I thought about this for a minute, and wanted to explain why this should be
celebrated by those of us on the left. Yevgeny will be elected or defeated
by whatever margins, obviously, in part due to his grandfather. The fact
that a party would be serious and run his name should leave little doubt as
to the general attitude toward Stalin among the Russian population in this
area. It is somewhat more flattering among those who knew or know of his
rule directly than it is in the West. That, more than much else, says a lot
to me.
      If the people in Russia are to be able to overthrow the misery heaped
upon them today, it will be in many respects, from the vault of Russian
history they turn to. After all, we often recommend to people who are not
connected to the Russian Revolution to emulate the Russian Revolution. It is
a matter of course that Russians will continue to revere Lenin. So goes the
history of Stalin, but I am not trying to draw a political continuity
argument; I'll leave that to Mark. My point is a consciousness link. The
memory of Stalin now has its national, historical roots in the same way, I
would argue, that Jefferson does in the United States. Jefferson was, in
fact, a slave owner, capitalist, etc... but the image and ideas transmuted
are positive in the historical consciousness. It is not a good idea for
leftists to attack people who profess an admiration for Jefferson, but
rather it is more important to make the connections.

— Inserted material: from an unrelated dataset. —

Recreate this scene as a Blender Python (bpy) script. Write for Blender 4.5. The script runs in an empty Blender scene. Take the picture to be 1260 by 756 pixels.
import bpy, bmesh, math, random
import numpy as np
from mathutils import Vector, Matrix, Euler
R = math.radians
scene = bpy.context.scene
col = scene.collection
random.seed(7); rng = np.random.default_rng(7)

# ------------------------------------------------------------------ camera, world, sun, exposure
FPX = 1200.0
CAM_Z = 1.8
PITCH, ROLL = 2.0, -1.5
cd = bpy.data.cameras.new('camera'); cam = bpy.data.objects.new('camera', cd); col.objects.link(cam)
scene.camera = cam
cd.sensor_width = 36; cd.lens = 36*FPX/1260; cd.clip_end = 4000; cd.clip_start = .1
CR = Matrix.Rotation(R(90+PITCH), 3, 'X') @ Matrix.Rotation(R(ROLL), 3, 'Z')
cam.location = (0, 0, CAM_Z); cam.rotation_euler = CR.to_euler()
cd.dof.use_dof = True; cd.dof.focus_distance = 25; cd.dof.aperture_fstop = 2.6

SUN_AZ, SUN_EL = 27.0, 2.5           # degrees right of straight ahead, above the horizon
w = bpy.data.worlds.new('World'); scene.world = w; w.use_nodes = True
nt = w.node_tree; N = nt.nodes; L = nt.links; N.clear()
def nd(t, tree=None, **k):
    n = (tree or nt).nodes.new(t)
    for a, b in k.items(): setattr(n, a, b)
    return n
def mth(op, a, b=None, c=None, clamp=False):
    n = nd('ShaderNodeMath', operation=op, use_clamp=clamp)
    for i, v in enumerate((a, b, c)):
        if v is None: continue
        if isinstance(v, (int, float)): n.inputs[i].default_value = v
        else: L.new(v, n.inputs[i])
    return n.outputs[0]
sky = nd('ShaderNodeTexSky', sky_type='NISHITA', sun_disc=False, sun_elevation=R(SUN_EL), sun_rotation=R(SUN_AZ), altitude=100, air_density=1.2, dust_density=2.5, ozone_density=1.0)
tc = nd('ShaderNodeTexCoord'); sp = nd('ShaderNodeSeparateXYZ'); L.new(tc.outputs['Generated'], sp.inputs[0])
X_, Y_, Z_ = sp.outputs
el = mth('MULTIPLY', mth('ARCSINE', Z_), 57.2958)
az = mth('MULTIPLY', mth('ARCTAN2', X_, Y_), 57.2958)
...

Paul Robeson put it
thus: Like Jefferson greeted the great heroes of the French revolution 1789,
I stretch out my hand to greet the brave Soviet People..(para'd from
memory)."etc. Like the FSLN and Sandino nationalism. Like Marti (x2) , Sun
Yat-Sen, ad infinitum.
Stalin is still quite popular among many (certainly not all, but he ranked
number 2 in a poll of Russian Statesmen) throughout the region. It was a
time far superior than anything projected or existing for the average
Russian worker today or tomorrow. It was the time of fast power, fast
industrialisation, and promises of the better day to come. In a word, for
modern day Russians, it looks a lot like the fifties do to modern Americans-
on the way up, ironing out the wrinkles. You can intervene with the true
addendum that it wasn't this way for everyone, no kidding. I ask you not to
please, for this has nothing to do with the nature of Stalins rule- but
rather the perception of where it was going. The accomplishments of the
State would be outweighed by only personal effects derived by the state, and
I can only say that this definitely did not affect every single last
Russian, Georgian , etc...

            If Stalins Grandkid were to even come close to being elected, I
would celebrate what that meant of the Russian workers consciousness. It
would be watershed event as far as implications. It will, if it happens,
bring a smile to the face of anyone who is not tainted with a personal spite
that is more important to them than the People of Georgia, et al. It would,
in many senses, be a return to roots.